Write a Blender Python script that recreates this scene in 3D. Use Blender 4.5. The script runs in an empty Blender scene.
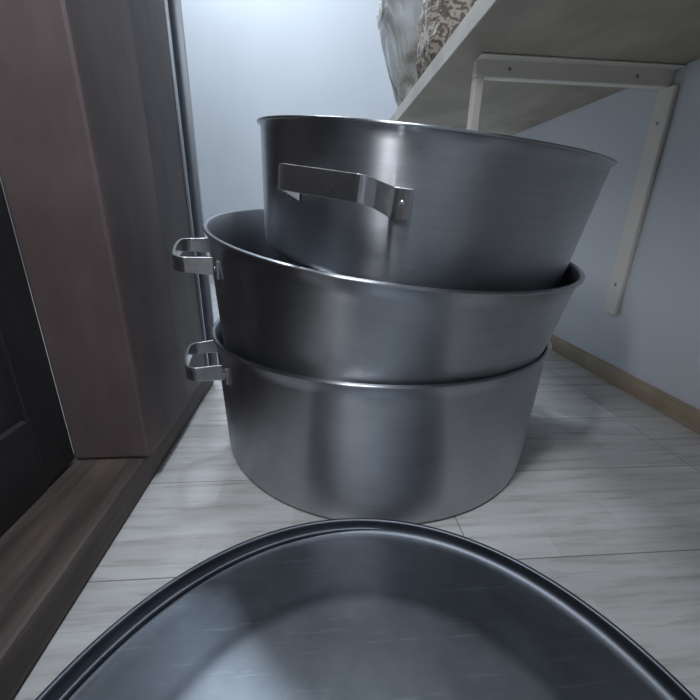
import bpy, bmesh, math, random
from mathutils import Vector, Matrix, noise
random.seed(4)
S = bpy.context.scene
S.view_settings.view_transform = 'Standard'
rad = math.radians

# ---------------------------------------------------------------- materials
def newmat(name, base=(.5,.5,.5), rough=.5, metal=0.0):
    m = bpy.data.materials.new(name); m.use_nodes = True
    nt = m.node_tree; b = nt.nodes['Principled BSDF']
    b.inputs['Base Color'].default_value = (*base, 1)
    b.inputs['Roughness'].default_value = rough
    b.inputs['Metallic'].default_value = metal
    return m, nt, b

def coords(nt, scale=(1,1,1), rot=(0,0,0), loc=(0,0,0)):
    tc = nt.nodes.new('ShaderNodeTexCoord'); mp = nt.nodes.new('ShaderNodeMapping')
    mp.inputs['Scale'].default_value = scale; mp.inputs['Rotation'].default_value = rot
    mp.inputs['Location'].default_value = loc
    nt.links.new(tc.outputs['Object'], mp.inputs['Vector'])
    return mp.outputs['Vector']

def noise_n(nt, vec, scale=5, detail=4, rough=.5):
    n = nt.nodes.new('ShaderNodeTexNoise')
    n.inputs['Scale'].default_value = scale; n.inputs['Detail'].default_value = detail
    n.inputs['Roughness'].default_value = rough
    nt.links.new(vec, n.inputs['Vector'])
    return n.outputs['Fac']

def ramp(nt, fac, stops):
    r = nt.nodes.new('ShaderNodeValToRGB')
    e = r.color_ramp.elements
    while len(e) < len(stops): e.new(.5)
    for i, (p, c) in enumerate(stops):
        e[i].position = p; e[i].color = (*c, 1)
    nt.links.new(fac, r.inputs['Fac'])
    return r.outputs['Color']

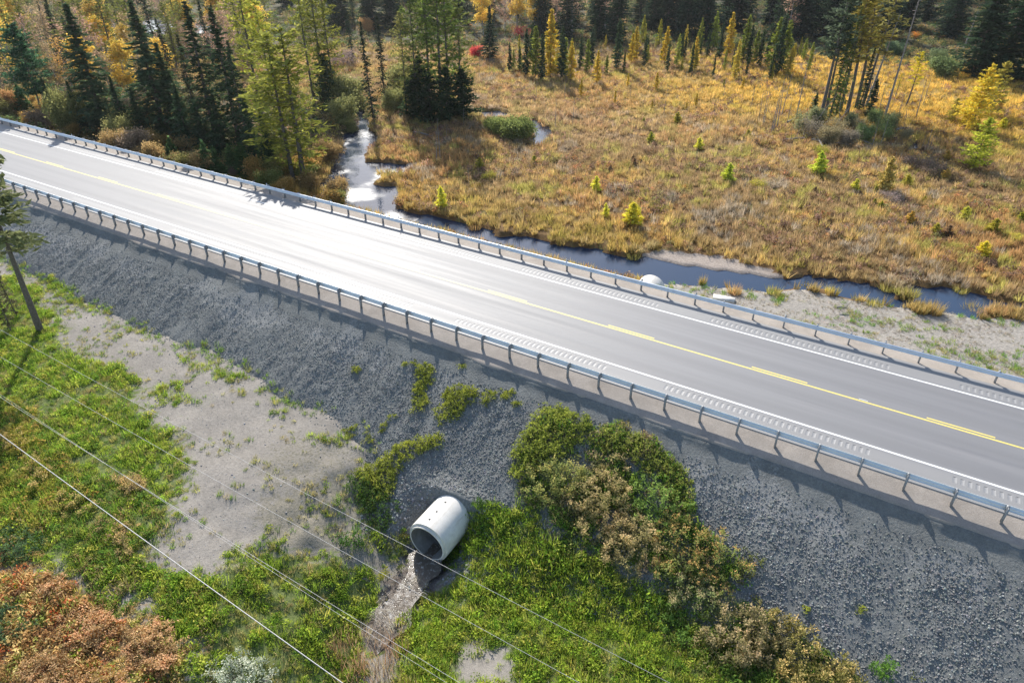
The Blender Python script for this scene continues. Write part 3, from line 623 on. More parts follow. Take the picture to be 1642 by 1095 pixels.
# marsh sedge
def marsh_cols(x, y):
    n = len(x); d = np.hypot(x, y); a = fbm(x, y, 7.0, 33, 3) + rng.normal(0, .12, n); b_ = fbm(x, y, 3.0, 66, 2) + rng.normal(0, .15, n)
    gold = np.array((.385, .285, .10)); brown = np.array((.285, .205, .10)); rust = np.array((.325, .205, .085)); yg = np.array((.30, .27, .075)); grey = np.array((.275, .23, .165))
    c = np.where((a > .18)[:, None], rust, np.where((a > -.02)[:, None], gold, brown))
    c = np.where((b_ > .30)[:, None], yg, c); c = np.where((b_ < -.36)[:, None], grey, c)
    f = sstep(95, 125, d) * sstep(-60, -20, x); c = c * (1 - f[:, None]) + f[:, None] * (np.array((.48, .33, .065)) * .8 + .2 * c)
    pk = np.exp(-((x + 47) / 22) ** 2 - ((y - 92) / 14) ** 2); c = c * (1 - .55 * pk[:, None]) + .55 * pk[:, None] * np.array((.32, .225, .13))
    near_stream = sstep(62, 56, y) * .5; c = c * (1 - near_stream[:, None]) + near_stream[:, None] * np.array((.33, .25, .06))
    return c * rng.uniform(.6, 1.4, (n, 1))
SX, SY = [], []
for y0, y1, dens in ((46, 85, 4.2), (85, 125, 2.2), (125, 210, 1.0)):
    x, y = sample_rect(-130, 50, y0, y1, dens); z = far_z(x, y)
    k = inview(x, y, z, .08) & (z > WZ + .12) & ~inany(x, y, MUD + [BANK]) & (y > YC + 12.5) & (fbm(x, y, 2.0, 70) > -.44) & (rng.random(len(x)) < 1 - .93 * FOREST_EDGE(x, y))
    SX.append(x[k]); SY.append(y[k])
x, y = np.concatenate(SX), np.concatenate(SY); d = np.hypot(x, y); n = len(x)
scatter('marsh_sedge', 'sedge_tuft', x, y, far_z(x, y), (.85 + .55 * sstep(70, 160, d)) * rng.uniform(.7, 1.35, n), marsh_cols(x, y), (rng.uniform(.55, 1.25, n) * (1 + .5 * fbm(x, y, 4, 52))) * .95)
HX, HY = [], []
for y0, y1, dens in ((47, 85, 1.5), (85, 160, .8)):
    x, y = sample_rect(-130, 50, y0, y1, dens); z = far_z(x, y); k = inview(x, y, z, .08) & (z > WZ + .14) & ~inany(x, y, MUD + [BANK]) & (y > YC + 13) & (fbm(x, y, 3.5, 81, 3) > .02) & (rng.random(len(x)) < 1 - .93 * FOREST_EDGE(x, y)); HX.append(x[k]); HY.append(y[k])
x, y = np.concatenate(HX), np.concatenate(HY); n = len(x); sc = rng.uniform(1.1, 2.3, n)
scatter('marsh_heath', 'leaf_clump', x, y, far_z(x, y) + .1, sc, pal(n, [(.20, .125, .085), (.25, .16, .105), (.19, .17, .07), (.29, .155, .065), (.15, .10, .07)], [3, 3, 1.6, 1.6, 2]), sc * rng.uniform(.8, 1.5, n))
# sparse grass and weeds on the bare far bank and along the far shoulder
x, y = sample_rect(-70, 30, 41.2, 62, 6); z = far_z(x, y); k = inview(x, y, z) & (inany(x, y, [BANK]) | (y < YC + 13)) & (z > WZ + .05) & (fbm(x, y * 2, 3, 64) + rng.normal(0, .1, len(x)) > .10); x, y, z = x[k], y[k], z[k]; n = len(x)
scatter('bank_grass', 'grass_tuft', x, y, z, rng.uniform(.6, 1.2, n), pal(n, [(.12, .22, .03), (.19, .24, .05), (.3, .27, .1)], [3, 2, 1.5]))

a = np.array(BANK); x, y = sample_rect(-32, 20, 48, 62, 12); z = far_z(x, y); k = inview(x, y, z) & inany(x, y, [BANK]) & (z > WZ + .05) & (fbm(x, y * 2, 2.2, 14) > -.2); x, y, z = x[k], y[k], z[k]; n = len(x)
scatter('bank_straw', 'grass_tuft', x, y, z, rng.uniform(.35, .8, n), pal(n, [(.30, .26, .19), (.22, .19, .14), (.38, .34, .27)], [2, 2, 1.5]), rng.uniform(.15, .4, n), tilt=.4)
# ------------------------------------------------------------------ tree kinds: every kind is a trunk mesh and a crown mesh
def conifer(H, R, first, nwh, nbr, nsp, droop, spray, sw, lean=.35, shape=1.0, irr=.25, tmat='bark', up=0.0, trunk_r=None, sparse_low=0.0, belly=0.0):
    t = MB(); c = MB(); tr = trunk_r or H * .011
    wob = rng.normal(0, .012 * H, 2); ax = lambda z: np.array([wob[0] * math.sin(z / H * 3), wob[1] * math.sin(z / H * 2.2), z])
    t.tube([ax(z) for z in np.linspace(-.3, H * .985, 8)], list(np.linspace(tr * 1.2, tr * .12, 8)), 6)
    P, D1, D2, Ls, Ws, T = [], [], [], [], [], []
    for z in np.linspace(first * H, H * .985, nwh):
        q = (z / H - first) / (1 - first); r = R * ((1 - q) ** shape) * (.35 + .65 * min(1, q * 4 + .35)) * (1 - belly * (1 - min(1, q / .35))) + .02 * R
        for k in range(nbr):
            if sparse_low and rng.random() < sparse_low * (1 - q): continue
            a = rng.uniform(0, 6.283); L = r * rng.uniform(1 - 2 * irr, 1 + irr); zz = z + rng.normal(0, .12)
            dr = droop * (1 - q) + up * q + rng.normal(0, .07); base = ax(zz); dirv = np.array([math.cos(a), math.sin(a), dr]); side = np.array([-math.sin(a), math.cos(a), 0])
            if L > .35: t.tube([base, base + dirv * L * .85], [tr * .16, tr * .05], 3)
            m = max(3, int(nsp * (L / R + .25)))
            s = rng.uniform(.22, 1.02, m) ** .8; off = rng.normal(0, .22, m) * L * (.3 + .5 * s)
            p = base + dirv * (s * L)[:, None] + side * off[:, None]; p[:, 2] += rng.normal(0, .05, m) + .10 * L * s ** 2 * (1 if droop < 0 else -.3)
            d1 = unit(dirv + side * rng.normal(0, .65, m)[:, None] + np.array([0, 0, 1]) * rng.normal(-.05, lean, m)[:, None]); d2 = unit(np.cross(d1, rdir(m) * .55 + np.array([0, 0, 1])))
            P.append(p); D1.append(d1); D2.append(d2); Ls.append(spray * rng.uniform(.6, 1.3, m)); Ws.append(sw * rng.uniform(.6, 1.3, m)); T.append(rng.random(m) * .7 + .3 * rng.random())
    c.leaves(np.concatenate(P), np.concatenate(D1), np.concatenate(D2), np.concatenate(Ls), np.concatenate(Ws), np.concatenate(T))
    return t.mesh('trunk', M[tmat], True), c.mesh('crown', M['leaf']), H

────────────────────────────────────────

- What to work on
Repeat exactly the lines from the first line of the records above through the line containing "rad = math.radians", both included. Leave out the pictures.

- Response for this exercise
Write a Blender Python script that recreates this scene in 3D. Use Blender 4.5. The script runs in an empty Blender scene.
import bpy, bmesh, math, random
from mathutils import Vector, Matrix, noise
random.seed(4)
S = bpy.context.scene
S.view_settings.view_transform = 'Standard'
rad = math.radians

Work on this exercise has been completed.